"Ex Africa semper aliquid novi", quoth Pliny the Elder. There is some debate about what he really meant, but most likely he meant trouble. In this sense has the phrase been used most often since but I hope to reverse the trend and on these pages bring you the exciting, novel and curious out of Africa.

And wherever I am I hope to remain,
Ex Africa Semper Yours,

Thursday, 2 December 2010

Kitgum and the Presidential Entourage part II

There were not as many people as on the Gulu rally, and again many of them seem to have been shepherded by trucks by Museveni’s men, but there were still enough to fill the field on which the rally was taking place. Some were sitting on the ground, others took shelter from the sun in the nearby thicket and waited in the shade of the trees. We waited with them, walking around and trying to take pictures. People in Uganda do not like to be photographed and the resistance to my attempts was often quite pronounced. It’s a shame as there were many colourful types in the crowd, in funky Ankole-cow horn hats, garments adorned with feathers, or cloaks made of skin. Some were holding noise-making implements, drums, rattles and also what seemed like close-cousins of vuvuzelas. All in all, this crowd was much more exotic than the one in Gulu, practically no one spoke English and consequently Mark and I were even more of an attraction than on the previous day.

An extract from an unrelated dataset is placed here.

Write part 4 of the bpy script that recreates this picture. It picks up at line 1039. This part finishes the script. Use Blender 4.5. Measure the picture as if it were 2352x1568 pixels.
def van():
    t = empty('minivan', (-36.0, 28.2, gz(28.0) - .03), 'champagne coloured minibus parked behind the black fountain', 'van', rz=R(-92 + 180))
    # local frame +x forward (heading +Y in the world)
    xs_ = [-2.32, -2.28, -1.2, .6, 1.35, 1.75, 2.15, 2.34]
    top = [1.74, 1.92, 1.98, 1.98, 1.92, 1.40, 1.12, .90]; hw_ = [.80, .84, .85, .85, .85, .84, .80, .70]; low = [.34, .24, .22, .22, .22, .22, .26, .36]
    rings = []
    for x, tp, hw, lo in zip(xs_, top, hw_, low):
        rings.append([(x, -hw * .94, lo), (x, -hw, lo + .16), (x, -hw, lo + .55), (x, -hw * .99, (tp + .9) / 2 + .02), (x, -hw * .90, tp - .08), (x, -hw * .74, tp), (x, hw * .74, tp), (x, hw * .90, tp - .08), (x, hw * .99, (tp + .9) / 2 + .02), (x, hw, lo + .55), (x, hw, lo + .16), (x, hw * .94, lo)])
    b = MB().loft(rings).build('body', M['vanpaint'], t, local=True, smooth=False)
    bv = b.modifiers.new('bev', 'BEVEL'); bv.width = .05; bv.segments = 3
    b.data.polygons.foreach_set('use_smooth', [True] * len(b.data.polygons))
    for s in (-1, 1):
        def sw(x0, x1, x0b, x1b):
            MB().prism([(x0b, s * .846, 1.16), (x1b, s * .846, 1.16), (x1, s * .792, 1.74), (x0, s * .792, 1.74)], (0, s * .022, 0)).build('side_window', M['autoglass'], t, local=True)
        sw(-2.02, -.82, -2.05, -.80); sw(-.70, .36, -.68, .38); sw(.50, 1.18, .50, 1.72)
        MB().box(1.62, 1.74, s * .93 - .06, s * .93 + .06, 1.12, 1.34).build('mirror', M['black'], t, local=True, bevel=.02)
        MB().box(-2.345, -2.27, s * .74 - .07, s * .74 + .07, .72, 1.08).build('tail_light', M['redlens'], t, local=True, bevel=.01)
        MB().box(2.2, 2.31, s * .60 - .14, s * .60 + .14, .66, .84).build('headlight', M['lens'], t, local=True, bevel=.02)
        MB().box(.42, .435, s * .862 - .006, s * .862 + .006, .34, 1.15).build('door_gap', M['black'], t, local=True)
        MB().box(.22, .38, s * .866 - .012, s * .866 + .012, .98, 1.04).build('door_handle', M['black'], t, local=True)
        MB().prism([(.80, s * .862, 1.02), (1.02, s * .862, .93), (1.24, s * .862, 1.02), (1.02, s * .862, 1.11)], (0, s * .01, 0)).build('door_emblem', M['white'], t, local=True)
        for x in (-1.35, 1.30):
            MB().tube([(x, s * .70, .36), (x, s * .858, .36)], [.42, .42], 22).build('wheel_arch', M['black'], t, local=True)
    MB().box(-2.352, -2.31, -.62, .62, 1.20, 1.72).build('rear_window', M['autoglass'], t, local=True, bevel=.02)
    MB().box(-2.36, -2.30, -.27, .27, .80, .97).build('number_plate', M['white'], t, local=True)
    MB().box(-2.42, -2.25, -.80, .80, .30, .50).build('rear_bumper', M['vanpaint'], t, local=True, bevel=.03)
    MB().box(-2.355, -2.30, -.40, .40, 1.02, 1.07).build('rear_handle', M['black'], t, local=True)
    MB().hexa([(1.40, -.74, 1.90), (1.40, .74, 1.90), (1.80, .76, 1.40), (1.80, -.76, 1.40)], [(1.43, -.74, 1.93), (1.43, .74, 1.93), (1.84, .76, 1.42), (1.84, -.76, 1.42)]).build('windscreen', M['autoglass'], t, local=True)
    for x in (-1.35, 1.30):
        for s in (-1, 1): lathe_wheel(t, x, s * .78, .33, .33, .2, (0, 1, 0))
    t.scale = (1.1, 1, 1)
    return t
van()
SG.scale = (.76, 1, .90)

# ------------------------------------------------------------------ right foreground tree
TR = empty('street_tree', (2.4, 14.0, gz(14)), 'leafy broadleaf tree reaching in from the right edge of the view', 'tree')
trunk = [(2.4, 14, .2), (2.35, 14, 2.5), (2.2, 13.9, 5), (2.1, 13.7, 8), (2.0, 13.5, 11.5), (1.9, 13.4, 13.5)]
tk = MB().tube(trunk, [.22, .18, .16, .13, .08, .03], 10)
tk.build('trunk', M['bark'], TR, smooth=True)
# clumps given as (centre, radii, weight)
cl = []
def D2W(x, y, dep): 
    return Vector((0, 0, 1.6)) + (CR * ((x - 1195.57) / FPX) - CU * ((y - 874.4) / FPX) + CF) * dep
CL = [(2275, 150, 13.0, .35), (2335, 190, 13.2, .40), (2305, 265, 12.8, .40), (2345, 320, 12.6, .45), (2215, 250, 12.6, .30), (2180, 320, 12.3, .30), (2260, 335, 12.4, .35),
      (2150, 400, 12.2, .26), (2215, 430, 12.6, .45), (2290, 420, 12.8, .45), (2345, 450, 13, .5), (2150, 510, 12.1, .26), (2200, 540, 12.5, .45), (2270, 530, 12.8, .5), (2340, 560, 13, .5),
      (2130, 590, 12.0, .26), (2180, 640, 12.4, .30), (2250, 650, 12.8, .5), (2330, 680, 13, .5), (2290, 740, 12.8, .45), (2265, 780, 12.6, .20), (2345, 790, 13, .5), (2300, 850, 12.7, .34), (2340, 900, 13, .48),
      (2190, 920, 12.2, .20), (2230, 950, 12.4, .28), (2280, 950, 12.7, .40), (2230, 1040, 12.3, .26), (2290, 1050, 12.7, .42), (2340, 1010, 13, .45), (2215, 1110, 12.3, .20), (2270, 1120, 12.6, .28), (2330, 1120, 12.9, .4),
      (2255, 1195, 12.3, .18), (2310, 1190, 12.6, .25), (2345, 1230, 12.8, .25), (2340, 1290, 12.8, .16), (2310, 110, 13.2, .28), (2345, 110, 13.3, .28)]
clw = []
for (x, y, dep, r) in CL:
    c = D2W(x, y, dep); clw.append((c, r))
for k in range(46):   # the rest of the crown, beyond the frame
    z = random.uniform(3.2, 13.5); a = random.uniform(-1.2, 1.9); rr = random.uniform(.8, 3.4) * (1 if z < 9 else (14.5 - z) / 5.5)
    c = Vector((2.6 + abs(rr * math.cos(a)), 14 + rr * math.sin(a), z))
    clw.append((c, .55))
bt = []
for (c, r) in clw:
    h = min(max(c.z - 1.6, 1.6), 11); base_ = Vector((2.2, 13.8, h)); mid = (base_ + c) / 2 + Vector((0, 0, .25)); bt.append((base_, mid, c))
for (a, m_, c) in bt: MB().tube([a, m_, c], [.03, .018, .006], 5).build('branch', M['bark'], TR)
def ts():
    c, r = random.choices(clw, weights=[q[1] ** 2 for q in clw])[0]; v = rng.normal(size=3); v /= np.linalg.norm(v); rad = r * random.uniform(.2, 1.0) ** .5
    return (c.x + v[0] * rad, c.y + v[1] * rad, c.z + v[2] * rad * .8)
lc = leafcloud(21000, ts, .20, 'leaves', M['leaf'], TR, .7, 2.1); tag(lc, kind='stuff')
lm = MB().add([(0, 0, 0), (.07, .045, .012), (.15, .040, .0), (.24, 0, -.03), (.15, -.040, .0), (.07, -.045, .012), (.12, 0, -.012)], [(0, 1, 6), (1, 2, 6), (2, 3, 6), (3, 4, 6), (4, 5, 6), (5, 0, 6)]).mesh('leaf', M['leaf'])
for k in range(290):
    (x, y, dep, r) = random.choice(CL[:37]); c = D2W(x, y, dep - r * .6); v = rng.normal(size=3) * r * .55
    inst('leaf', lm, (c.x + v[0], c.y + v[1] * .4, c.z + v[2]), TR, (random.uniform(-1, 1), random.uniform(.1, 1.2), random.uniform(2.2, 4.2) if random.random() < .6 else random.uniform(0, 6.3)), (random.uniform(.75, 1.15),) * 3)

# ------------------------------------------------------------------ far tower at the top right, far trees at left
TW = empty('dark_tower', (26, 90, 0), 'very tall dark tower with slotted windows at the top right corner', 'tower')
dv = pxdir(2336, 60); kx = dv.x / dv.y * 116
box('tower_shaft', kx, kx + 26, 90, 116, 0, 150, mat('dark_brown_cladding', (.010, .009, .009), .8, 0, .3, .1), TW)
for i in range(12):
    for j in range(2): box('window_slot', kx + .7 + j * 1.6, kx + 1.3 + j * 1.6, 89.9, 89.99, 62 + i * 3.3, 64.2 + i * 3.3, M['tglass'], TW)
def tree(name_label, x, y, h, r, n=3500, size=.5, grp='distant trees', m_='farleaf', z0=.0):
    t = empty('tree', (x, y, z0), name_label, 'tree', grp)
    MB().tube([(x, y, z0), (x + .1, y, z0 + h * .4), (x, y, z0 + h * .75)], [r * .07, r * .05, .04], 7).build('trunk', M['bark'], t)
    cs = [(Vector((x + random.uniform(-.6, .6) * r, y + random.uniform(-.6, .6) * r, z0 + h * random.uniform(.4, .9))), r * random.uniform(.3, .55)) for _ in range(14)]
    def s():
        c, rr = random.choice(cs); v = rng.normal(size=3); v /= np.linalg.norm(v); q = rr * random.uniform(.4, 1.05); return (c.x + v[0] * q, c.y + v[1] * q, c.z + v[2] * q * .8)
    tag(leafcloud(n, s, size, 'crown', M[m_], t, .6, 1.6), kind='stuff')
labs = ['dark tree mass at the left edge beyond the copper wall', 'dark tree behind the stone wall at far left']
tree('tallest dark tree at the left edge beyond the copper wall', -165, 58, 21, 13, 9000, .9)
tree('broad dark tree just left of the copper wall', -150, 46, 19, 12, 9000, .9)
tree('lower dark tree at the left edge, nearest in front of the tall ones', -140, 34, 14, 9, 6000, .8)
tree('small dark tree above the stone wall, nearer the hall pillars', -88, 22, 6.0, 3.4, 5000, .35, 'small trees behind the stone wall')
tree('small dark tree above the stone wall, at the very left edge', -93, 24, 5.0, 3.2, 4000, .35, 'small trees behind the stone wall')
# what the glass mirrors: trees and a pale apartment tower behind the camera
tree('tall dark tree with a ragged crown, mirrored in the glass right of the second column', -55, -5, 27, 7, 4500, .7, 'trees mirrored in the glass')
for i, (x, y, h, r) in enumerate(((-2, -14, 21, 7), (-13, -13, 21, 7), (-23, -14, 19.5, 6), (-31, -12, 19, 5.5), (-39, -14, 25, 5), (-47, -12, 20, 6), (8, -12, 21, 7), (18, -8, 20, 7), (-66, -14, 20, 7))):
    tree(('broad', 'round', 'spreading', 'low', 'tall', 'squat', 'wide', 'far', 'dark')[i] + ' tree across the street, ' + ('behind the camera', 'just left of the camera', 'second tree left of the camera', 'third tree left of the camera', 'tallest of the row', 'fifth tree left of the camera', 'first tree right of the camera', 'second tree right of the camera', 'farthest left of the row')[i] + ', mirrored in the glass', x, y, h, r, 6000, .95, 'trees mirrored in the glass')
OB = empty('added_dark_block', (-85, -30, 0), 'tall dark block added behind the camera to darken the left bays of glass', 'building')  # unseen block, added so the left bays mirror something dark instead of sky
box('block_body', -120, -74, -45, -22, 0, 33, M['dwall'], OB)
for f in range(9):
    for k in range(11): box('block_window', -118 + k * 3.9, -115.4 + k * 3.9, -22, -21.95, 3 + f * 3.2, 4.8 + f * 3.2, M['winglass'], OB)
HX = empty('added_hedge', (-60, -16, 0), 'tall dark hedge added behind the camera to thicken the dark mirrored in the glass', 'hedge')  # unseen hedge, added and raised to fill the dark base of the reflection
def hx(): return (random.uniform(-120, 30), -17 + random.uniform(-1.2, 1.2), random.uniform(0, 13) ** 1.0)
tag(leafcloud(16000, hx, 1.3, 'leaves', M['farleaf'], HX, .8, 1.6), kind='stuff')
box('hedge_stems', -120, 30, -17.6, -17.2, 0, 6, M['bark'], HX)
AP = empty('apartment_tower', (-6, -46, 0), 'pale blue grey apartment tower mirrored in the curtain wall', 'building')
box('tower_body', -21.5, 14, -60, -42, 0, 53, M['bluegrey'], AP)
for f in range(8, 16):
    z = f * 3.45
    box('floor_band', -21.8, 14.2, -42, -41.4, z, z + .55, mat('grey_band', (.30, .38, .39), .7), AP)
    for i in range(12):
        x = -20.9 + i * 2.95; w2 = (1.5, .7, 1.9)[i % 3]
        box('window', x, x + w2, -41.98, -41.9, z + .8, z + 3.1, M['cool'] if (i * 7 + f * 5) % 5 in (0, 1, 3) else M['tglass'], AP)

The excitement at President’s arrival was palpable and when he drove past to take his place on the platform the crowd closed in after his car with tremendous speed. I found myself squashed in the middle and seriously feared for the safety of my ribs and my camera. Luckily, one of the guards saw my struggle, reached out to me and helped me get behind the barrier separating Museveni from his supporters. Quite by chance I found myself in a prime position again, just a couple of meters from the President with just one very serious looking guard in between. I could shoot (pictures, of course) away.

Because of the heat, long drive and the fact it was simply tedious I could not concentrate on the speech. Museveni does not come across as a brilliant speaker. The fact that his words had to be translated into Acholi did not help and took away what little zest and flare that there was in it. The President also has a rather bad habit, possibly picked up from one of the countless self-help books on public speaking I see in Ugandan bookshops, of every now and again asking the translator how to say a certain phrase in the local dialect. In itself it is probably a good idea, but given the fact that he seems to have no language abilities, and has to repeat the phrase he is given a number of times twisting it mercilessly, the effect that creates is rather unfavourable and slightly ridiculous; the crowed did not fail to chuckle unsympathetically. When the president finished promising millions of shillings to war veterans, free education, less corruption, better roads, and the continuation of peace he had so skilfully brought about, the local officials rose to congratulate one another and the Movement at large. While this lasted, the President just looked a bit lost and bored. His gaze was quite absentmindedly scrutinizing the crowds. He looked at me, just a couple of meters down in front. I winked. He smiled.

This was probably the moment to pass him a note with an interview request but neither had I thought of it at the time, nor were the chances of the guards shooting me down on the spot that slim. Their presence and nervous glances every time I reached to my belt for my camera or Dictaphone reminded me very strongly of a passage in Lem’s Futurological Congress in which the Indian ambassador dies under concentrated fire of US president's bodyguards when he reaches out for a hankerchief - the incident leading to an enchange of apologetic diplomatic notes. In any case, the rally finished when it was almost dark, the President was whisked to his car and we rushed with Mark to find ours. It turned out that on the way back we are going to have more people in the car and James tried to squeeze five of us on the back seat. I protested strongly and said I’d rather go in the boot. Silly as it sounds, it turned out to be a jolly idea and while Mark was squashed with three others I could lie down on, admittedly very hard, but spacious, platform at the back. I put my bag under my head, looked at the almost-full moon that shone on me through the rear window, and pondered just how crazy yet another day had been. I had not much hope of reaching the President any more (Sam had in the end consulted with the PPS who simply had that there was no gap in the busy rally schedule) but I had, as the bet stipulated, joined the entourage to go to with the President up North. I had also seen enough of Ugandan government politics up close to give me food for thought for some time. Now it was time to rest and focus with renewed vigour on the Opposition.